Father David Garrick agreed. The Holy Cross priest and communication and theatre professor came out as a celibate homosexual to the University community in 1996 through a letter to the editor published in The Observer. Garrick resigned from the faculty on March 19, 1998, writing that “it is my intention that this resignation shall serve as a heart-felt protest against the refusal of the officers of the University to make a legal provision for the equal rights for gay persons at Notre Dame.”

“It is my hope,” the letter continued, “that this protest will stimulate informed and productive public exchanges here at Notre Dame on homosexual issues in general, and on social justice for gay persons in particular.”

Garrick got his wish. Over the next few years, the exchange would continue – this time with alumni on the front lines.

The Alumni Role

Like GLND/SMC years before, Gay and Lesbian Alumni of Notre Dame and Saint Mary’s (GALA-ND/SMC) were banned in August of 1999 from advertising in The Observer. Chandra Johnson, assistant to the President, wrote a letter saying that GALA ads implied opposition to Catholic moral teachings and issued “a blanket statement against GALA.”

Blandford, who had by then become the chairman of GALA, loudly contested the claim that the alumni organization contradicted the teachings of the Church.
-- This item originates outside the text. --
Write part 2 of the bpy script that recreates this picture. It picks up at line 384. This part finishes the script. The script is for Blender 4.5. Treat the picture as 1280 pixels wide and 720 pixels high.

Looking back, he said that the fact that many GALA members held powerful media positions was critical in reversing the decision.

“The one thing they would not put up with was censorship,” he said.

Another more emotional barrier for alumni to cross was the group’s first local reunion since its inception in the summer of 1993. Held in September of 2000 to coincide with the presentation of GALA’s annual Fr. Tom Dooley award to talk show host Phil Donahue – a 1957 alumnus and longtime GALA supporter – the reunion elicited mixed emotions.

“There were some people certainly at the 2000 reunion … who had not been back to campus since they graduated in the 1970s,” said Kevin Heffernan, a former GALA chairman and current GALA secretary. “There was some indifference, some resentment and anger.”

Blandford, who also attended the reunion, remembered similar reactions.

“[Some alumni] had such hard feelings they were on the verge of tears,” he said. “They loved it, but there was lots of pain associated with whether they could step back on campus again.”

Since then, GALA has continued to make its presence felt at Notre Dame. Gus Hinojosa, current chairman, said that the tailgate the group hosted last fall was particularly significant.

“It helped normalize the whole concept of being a gay alum,” he said. “You’re no less of an alumnus if you’re a gay or a lesbian.

“It’s our obligation to be more visible on campus, so students know there’s life beyond campus.”

GALA also provides funding for current unofficial student groups such as OUTReachND and the Gay/Straight Alliance, and helped sponsor the Queer Film Festival this February.

Hinojosa said that while on campus for the festival, several alumni met with University President Emeritus Father Theodore Hesburgh, and felt heartened by his words.

“He was very soulful, he gave us a blessing,” Hinojosa said. “He said we’re all God’s children, we all operate within the parameters we were born with.

“He was very encouraging that we proceed on the path we’re going.”